By Spy Uganda

Uganda Law Society President Isaac Ssemakadde, writing from exile, has issued a blistering warning over the appointment of Dr. Flavian Zeija as Chief Justice, describing it as a looming calamity that threatens to finally break Uganda’s Judiciary.
In a hard-hitting statement, Ssemakadde argues that President Yoweri Museveni’s decision to elevate Zeija represents not reform, but the formal burial of judicial independence. He contends that the rushed and opaque approval process — quietly sanitized through Parliament — exemplifies how constitutional safeguards have been hollowed out to entrench executive control over the courts.

According to Ssemakadde, Zeija’s judicial career is defined less by fidelity to the law and more by administrative manipulation in service of political and economic power. His tenure as Principal Judge and later Deputy Chief Justice, he says, was marked by repeated interference in live cases and the use of bureaucratic authority to override trial judges.

He cites the Imaniraguha v Uganda Revenue Authority matter, where Zeija allegedly directed the withdrawal of a valid court warrant, prompting a rare and public rebuke from Justice Stephen Mubiru.
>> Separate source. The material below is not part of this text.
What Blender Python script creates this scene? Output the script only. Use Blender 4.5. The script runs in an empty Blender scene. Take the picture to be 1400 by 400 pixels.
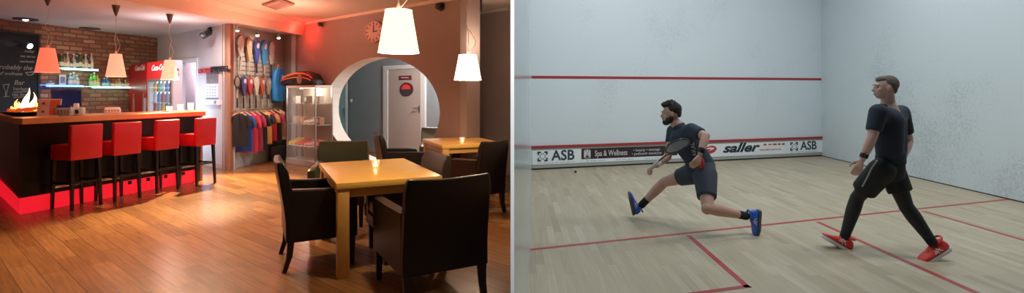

Similar patterns, Ssemakadde notes, emerged in Plinth Construction v Attorney General and the Mufti Mubajje case, where files were removed mid-hearing, derailing proceedings to preserve entrenched interests.

The exiled ULS president places particular emphasis on Zeija’s role in the 2025 removal of four critical Uganda Law Society appeals from the Court of Appeal cause list. Those appeals, he explains, were central to ending sustained judicial harassment of the ULS leadership and enabling the election of ULS representatives to the Judicial Service Commission as required by Article 146 of the Constitution.

Despite their urgency and constitutional significance, the appeals were discarded on what Ssemakadde describes as legally indefensible grounds, in direct conflict with established appellate guidance in Security Group v Marie Stopes.
He further accuses Zeija, while presiding over the Constitutional Court, of deliberately blocking an emergency application seeking to suspend judicial appointments until the Judicial Service Commission was lawfully constituted. The same application also sought to halt JSC operations pending resolution of Constitutional Petition No. 12 of 2025, which challenges the legality of the Judicial Service Commission Regulations 2025.

The fallout, Ssemakadde argues, was predictable and self-serving. Judicial appointments continued behind closed doors, including the elevation of Jane Frances Abodo as Principal Judge and ultimately Zeija himself as Chief Justice — all without a fully constituted JSC. He describes this sequence as a glaring conflict of interest, where Zeija declined to stop a process that later rewarded him personally.

Ssemakadde recalls that both the Uganda Law Society and the East Africa Law Society formally condemned Zeija’s conduct last year, warning that such actions would corrode the rule of law. Yet complaints persist, he says, from lawyers and judges who accuse Zeija of deference to “orders from above,” conduct that offends international standards on judicial independence and Uganda’s own Code of Judicial Conduct.
He also points to Zeija’s remarks at the 3rd East African Judicial Conference in Kigali, where the judge reportedly dismissed legal practitioners while discussing mediation and alternative dispute resolution — remarks Ssemakadde says exposed deep contempt for the legal profession and an inability to build functional bar-bench relations.
In Ssemakadde’s assessment, installing Zeija as Chief Justice risks institutionalizing delay, corruption, political interference, and internal conflict within the Judiciary, further eroding public trust and transforming justice into a privilege of the powerful.
From exile, the ULS president insists scrutiny will not relent. He says lawyers will continue documenting misconduct, mobilizing whistleblowers, and preparing coordinated resistance, including possible boycotts of court proceedings.
“This appointment is not just a mistake,” Ssemakadde warns. “It is a calamity for the Judiciary — and the country will pay the price.”